Widmark has been an enduring friend to The Outlook, in large part because he was one of the few members of the Gresham City Council who routinely stays in contact with our reporting staff. He's been known to relay valuable tips about people in our community who are doing interesting things. Those tips naturally evolve into feature stories appearing on our website and in print. Rarely, if ever, were those tips self-serving.

Widmark also warrants a shout out for his ability to build coalitions. He's the councilor who put the brakes on the infinite loop the council had been caught up in over if-how-when the council would modify its process of encouraging social diversity on city committees. While others debated the ease or difficulty of changing the process, it was Widmark who ultimately called upon fellow councilors to get off the merry-go-round and get on with brainstorming ideas, building consensus and proposing solutions.

Just weeks ago, the council approved amendments to how the city fills seats on commissions, committees and task forces, spearheaded by Council President Janine Gladfelter and councilors Eddy Morales and Widmark. Now, members of a city group who wish to participate beyond a second consecutive term will have to go back through the application process — removing a grandfather clause that prevented fresh faces from joining.

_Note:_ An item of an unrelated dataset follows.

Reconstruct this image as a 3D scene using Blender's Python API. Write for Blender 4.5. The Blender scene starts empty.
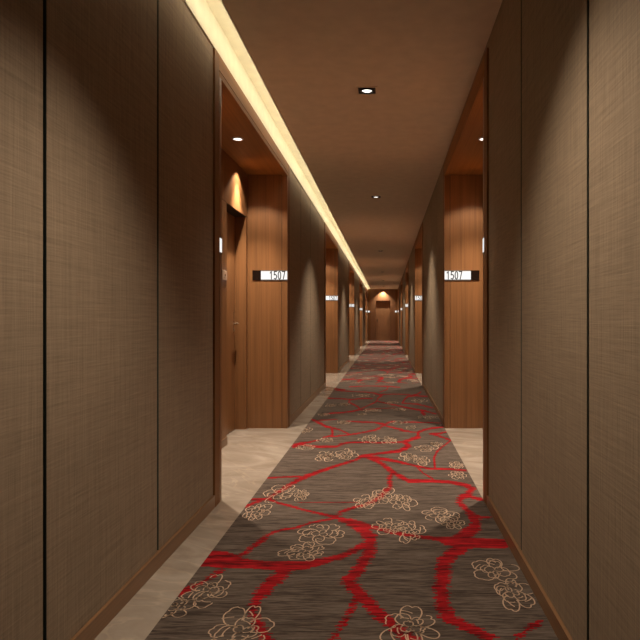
import bpy, bmesh, math, random
from mathutils import Vector
random.seed(7)
S = bpy.context.scene
C = S.collection

# ------------------------------------------------------------------ dimensions (metres)
EYE, CEIL = 1.2, 3.0
XL, XR = 1.098, 0.642            # distance of the wall trim planes from the lens axis
PER = 6.87                       # one wall bay plus one door alcove
CAS0, CAS1 = 3.84, 6.80          # outer edges of first alcove casing
OPN0, OPN1 = 3.995, 6.65         # clear opening of first alcove
END = 35.0
BACK = -2.6
PTOP = 2.943                     # top of panels on the cove side
CTOP = 3.143
ALC = 2.81                       # alcove ceiling
DEEP = 0.442
ORD = ['first', 'second', 'third', 'fourth', 'fifth']

# ------------------------------------------------------------------ node helpers
def new_mat(name):
    m = bpy.data.materials.new(name); m.use_nodes = True
    nt = m.node_tree; b = nt.nodes['Principled BSDF']
    return m, nt, b
def nd(nt, t, **kw):
    n = nt.nodes.new(t)
    for k, v in kw.items(): setattr(n, k, v)
    return n
def pos(nt, scale, rot=0):
    g = nd(nt, 'ShaderNodeNewGeometry')
    mp = nd(nt, 'ShaderNodeMapping')
    mp.inputs['Scale'].default_value = scale
    if rot:
        vr = nd(nt, 'ShaderNodeVectorRotate', rotation_type='Z_AXIS'); vr.inputs['Angle'].default_value = rot
        nt.links.new(g.outputs['Position'], vr.inputs['Vector']); nt.links.new(vr.outputs[0], mp.inputs['Vector'])
    else: nt.links.new(g.outputs['Position'], mp.inputs['Vector'])
    return mp.outputs['Vector']
def noise(nt, scale, detail=2, rough=.5, dist=0, rot=0):
    n = nd(nt, 'ShaderNodeTexNoise')
    n.inputs['Scale'].default_value = 1
    n.inputs['Detail'].default_value = detail
    n.inputs['Roughness'].default_value = rough
    n.inputs['Distortion'].default_value = dist
    nt.links.new(pos(nt, scale, rot), n.inputs['Vector'])
    return n.outputs['Fac']
def math_(nt, op, a, b):
    n = nd(nt, 'ShaderNodeMath', operation=op)
    for i, v in enumerate((a, b)):
        if isinstance(v, (int, float)): n.inputs[i].default_value = v
        else: nt.links.new(v, n.inputs[i])
    return n.outputs[0]
def ramp(nt, fac, stops):
    r = nd(nt, 'ShaderNodeValToRGB')
    el = r.color_ramp.elements
    while len(el) < len(stops): el.new(.5)
    for e, (p, c) in zip(el, stops):
        e.position = p; e.color = (*c, 1)
    nt.links.new(fac, r.inputs['Fac'])
    return r.outputs['Color']
def bump(nt, b, h, strength, dist=.002):
    n = nd(nt, 'ShaderNodeBump')
    n.inputs['Strength'].default_value = strength
    n.inputs['Distance'].default_value = dist
    nt.links.new(h, n.inputs['Height'])
    nt.links.new(n.outputs['Normal'], b.inputs['Normal'])
def lin(r, g, b):
    f = lambda c: (c/255/12.92) if c/255 <= .04045 else ((c/255+.055)/1.055)**2.4
    return (f(r), f(g), f(b))
def mul(c, k): return tuple(min(1, v*k) for v in c)

def wood(name, base, grain='z', rough=.38, var=.22):
    m, nt, b = new_mat(name)
    sc = {'z': ((150, 150, 1.6), (22, 22, .5)), 'y': ((150, 1.6, 150), (22, .5, 22)), 'x': ((1.6, 150, 150), (.5, 22, 22))}[grain]
    a = noise(nt, sc[0], 3, .6); c = noise(nt, sc[1], 2, .5, .4)
    f = math_(nt, 'ADD', math_(nt, 'MULTIPLY', a, .55), math_(nt, 'MULTIPLY', c, .45))
    col = ramp(nt, f, [(.3, mul(base, 1-var*1.5)), (.5, base), (.7, mul(base, 1+var*1.3))])
    nt.links.new(col, b.inputs['Base Color'])
    b.inputs['Roughness'].default_value = rough
    b.inputs['Specular IOR Level'].default_value = .2 if rough > .5 else .5
    bump(nt, b, a, .08, .001)
    return m
def plain(name, col, rough=.5, metal=0):
    m, nt, b = new_mat(name)
    n = noise(nt, (9, 9, 9), 2)
    c = ramp(nt, n, [(.3, mul(col, .95)), (.7, mul(col, 1.05))])
    nt.links.new(c, b.inputs['Base Color'])
    b.inputs['Roughness'].default_value = rough; b.inputs['Metallic'].default_value = metal
    return m
def glow(name, col, strength):
    m, nt, b = new_mat(name)
    b.inputs['Base Color'].default_value = (*mul(col, .8), 1)
    b.inputs['Emission Color'].default_value = (*col, 1)
    b.inputs['Emission Strength'].default_value = strength
    return m

WOODC = (.215, .095, .036)
M_wood_v = wood('wood_vertical_grain', WOODC, 'z')
M_wood_h = wood('wood_long_grain', WOODC, 'y')
M_case_v = wood('casing_wood_vertical', (.20, .090, .034), 'z', .6, .15)
M_case_h = wood('casing_wood_long', (.27, .120, .036), 'y', .6, .15)
M_base_y = wood('skirting_wood', (.205, .105, .05), 'y', .35, .12)
M_endwood = wood('end_wall_wood', (.22, .105, .05), 'z', .4, .15)
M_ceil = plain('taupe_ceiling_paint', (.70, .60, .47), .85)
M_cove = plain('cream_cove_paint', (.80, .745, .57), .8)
M_bead = plain('white_cove_bead', (.85, .82, .74), .5)
M_groove = plain('dark_shadow_joint', (.02, .011, .006), .5)
M_backing = plain('dark_backing_board', (.05, .035, .025), .8)
M_metal = plain('dark_polished_channel', (.035, .050, .043), .3)
M_chrome = plain('brushed_nickel', (.72, .66, .56), .25, 1)
M_ring = plain('lamp_ring_metal', (.55, .55, .56), .3, 1)
M_black = plain('black_gloss_plastic', (.006, .003, .003), .25)
M_darkbox = plain('dark_lamp_box', (.012, .010, .009), .5)
M_dig = plain('dark_grey_digits', (.03, .03, .033), .5)
M_plate = plain('bronze_plate', (.62, .45, .33), .5)
M_sign = glow('sign_white_acrylic', (1, .985, .96), .96)
M_sign.node_tree.nodes['Principled BSDF'].inputs['Base Color'].default_value = (.06, .06, .06, 1)
M_signframe = plain('grey_sign_edge', (.13, .13, .13), .4)
M_lamp = glow('lamp_white_lens', (1, .96, .9), 2.2)

# woven wall fabric
M_fab, nt, b = new_mat('woven_wall_fabric')
h1 = noise(nt, (5, 5, 170), 3, .7); v1 = noise(nt, (150, 150, 4), 2, .6)
h2 = noise(nt, (3, 3, 70), 2, .6); v2 = noise(nt, (60, 60, 2.5), 2, .6)
f = math_(nt, 'ADD', math_(nt, 'ADD', math_(nt, 'MULTIPLY', h1, .38), math_(nt, 'MULTIPLY', v1, .34)),
          math_(nt, 'ADD', math_(nt, 'MULTIPLY', h2, .16), math_(nt, 'MULTIPLY', v2, .12)))
FAB = (.268, .196, .134)
col = ramp(nt, f, [(.36, mul(FAB, .74)), (.5, FAB), (.64, mul(FAB, 1.24))])
nt.links.new(col, b.inputs['Base Color'])
b.inputs['Roughness'].default_value = .75
b.inputs['Specular IOR Level'].default_value = .25
bump(nt, b, f, .5, .003)

# marble
M_mar, nt, b = new_mat('beige_marble')
w = noise(nt, (1.3, 2.9, 1), 6, .6, 1.6, .35)
v = noise(nt, (.6, 1.7, 1), 4, .55, 2.0, .35)
vein = math_(nt, 'ABSOLUTE', math_(nt, 'SUBTRACT', v, .5), 0)
c1 = ramp(nt, w, [(.28, (.25, .198, .158)), (.5, (.345, .285, .235)), (.72, (.44, .38, .325))])
c2 = ramp(nt, vein, [(0, (1.18, 1.16, 1.12)), (.018, (1, 1, 1))])
mx = nd(nt, 'ShaderNodeMix', data_type='RGBA', blend_type='MULTIPLY')
mx.inputs[0].default_value = 1
nt.links.new(c1, mx.inputs[6]); nt.links.new(c2, mx.inputs[7])
nt.links.new(mx.outputs[2], b.inputs['Base Color'])
b.inputs['Roughness'].default_value = .16

# carpet colours (woven streaks run across the corridor)
def carpet_mat(name, lo, mid, hi):
    m, nt, b = new_mat(name)
    a = noise(nt, (8, 120, 1), 3, .7); c = noise(nt, (2.2, 22, 1), 2, .5)
    f = math_(nt, 'ADD', math_(nt, 'MULTIPLY', a, .7), math_(nt, 'MULTIPLY', c, .3))
    nt.links.new(ramp(nt, f, [(.41, lo), (.5, mid), (.59, hi)]), b.inputs['Base Color'])
    b.inputs['Roughness'].default_value = .95; b.inputs['Specular IOR Level'].default_value = .1
    bump(nt, b, a, .5, .003)
    return m
M_car = carpet_mat('grey_brown_carpet', (.045, .032, .026), (.095, .070, .057), (.148, .114, .094))
M_red = carpet_mat('red_carpet_yarn', (.055, .005, .006), (.27, .007, .010), (.42, .013, .02))
M_line = plain('peach_carpet_yarn', (.55, .38, .27), .95)

# ------------------------------------------------------------------ object helpers
def link(name, bm, mats, parent=None):
    me = bpy.data.meshes.new(name); bm.to_mesh(me); bm.free()
    for m in (mats if isinstance(mats, (list, tuple)) else [mats]): me.materials.append(m)
    o = bpy.data.objects.new(name, me); C.objects.link(o)
    if parent: o.parent = parent
    return o
def B(*boxes, bev=0):
    """boxes: (x0,x1,y0,y1,z0,z1[,material index])"""
    bm = bmesh.new()
    for bx in boxes:
        x0, x1, y0, y1, z0, z1 = bx[:6]
        x0, x1 = min(x0, x1), max(x0, x1); y0, y1 = min(y0, y1), max(y0, y1)
        vs = [bm.verts.new((x, y, z)) for x in (x0, x1) for y in (y0, y1) for z in (z0, z1)]
        fs = []
        for q in ((0,1,3,2), (4,6,7,5), (0,4,5,1), (2,3,7,6), (0,2,6,4), (1,5,7,3)):
            fc = bm.faces.new([vs[i] for i in q]); fs.append(fc)
            fc.material_index = bx[6] if len(bx) > 6 else 0
        if bev:
            es = list({e for fc in fs for e in fc.edges})
            bmesh.ops.bevel(bm, geom=es, offset=bev, segments=2, affect='EDGES', profile=.6)
    bmesh.ops.recalc_face_normals(bm, faces=bm.faces)
    return bm
def cyl(bm, c, axis, r0, r1, h, n=24, mi=0, cap=True):
    """frustum from c along axis"""
    a = Vector(axis).normalized(); u = a.orthogonal().normalized(); w = a.cross(u); c = Vector(c)
    A = [bm.verts.new(c + (u*math.cos(t)+w*math.sin(t))*r0) for t in [2*math.pi*i/n for i in range(n)]]
    D = [bm.verts.new(c + a*h + (u*math.cos(t)+w*math.sin(t))*r1) for t in [2*math.pi*i/n for i in range(n)]]
    for i in range(n):
        fc = bm.faces.new([A[i], A[(i+1) % n], D[(i+1) % n], D[i]]); fc.material_index = mi; fc.smooth = True
    if cap:
        for L in (A[::-1], D):
            fc = bm.faces.new(L); fc.material_index = mi
def empty(name, loc=(0, 0, 0)):
    o = bpy.data.objects.new(name, None); C.objects.link(o); o.location = loc
    o.empty_display_size = .1
    return o
def tag(o, label, cat, group=None, kind=None):
    o['label'] = label; o['category'] = cat
    if group: o['group'] = group
    if kind: o['kind'] = kind
    return o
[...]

Widmark also is the type of leader who makes it a point to be accessible, whether that's through attending Chamber of Commerce functions, pulling weeds along Johnson Creek, or rallying volunteers to assist home-bound residents.

One of his biggest accomplishments was as an advocate for protecting Gresham Butte from over-development, preventing hundreds of homes and new roadways being built atop the natural space.

Widmark also is a strong advocate for ensuring new development follows the city's design standards and guidelines. And he helped form Gresham's first neighborhood association in 1989, serving as its president.

Gresham Mayor Shane Bemis says of Widmark, "his policy perspectives and public service have always been guided by his heart."

While some politicians get jaded or cynical after years of service, Widmark has never lost his optimistic outlook, his empathy for residents, or his desire to affect meaningful change.

These are the qualities of leadership that Widmark's replacement in 2021 should strive to emulate.

"It's common to see David emotionally moved during community recognition events and testimony from residents before the City Council," Mayor Bemis continued. "He has always made it a point to maintain deep connections in the community, and partnerships with community nonprofit organizations. We will deeply miss his service on the council, and we profoundly thank him for his decades of service to our community."

That said, Widmark is not stepping down from the council just yet. His term runs through the end of 2020.

We're glad to know he'll have a place on the dais for another 11 months.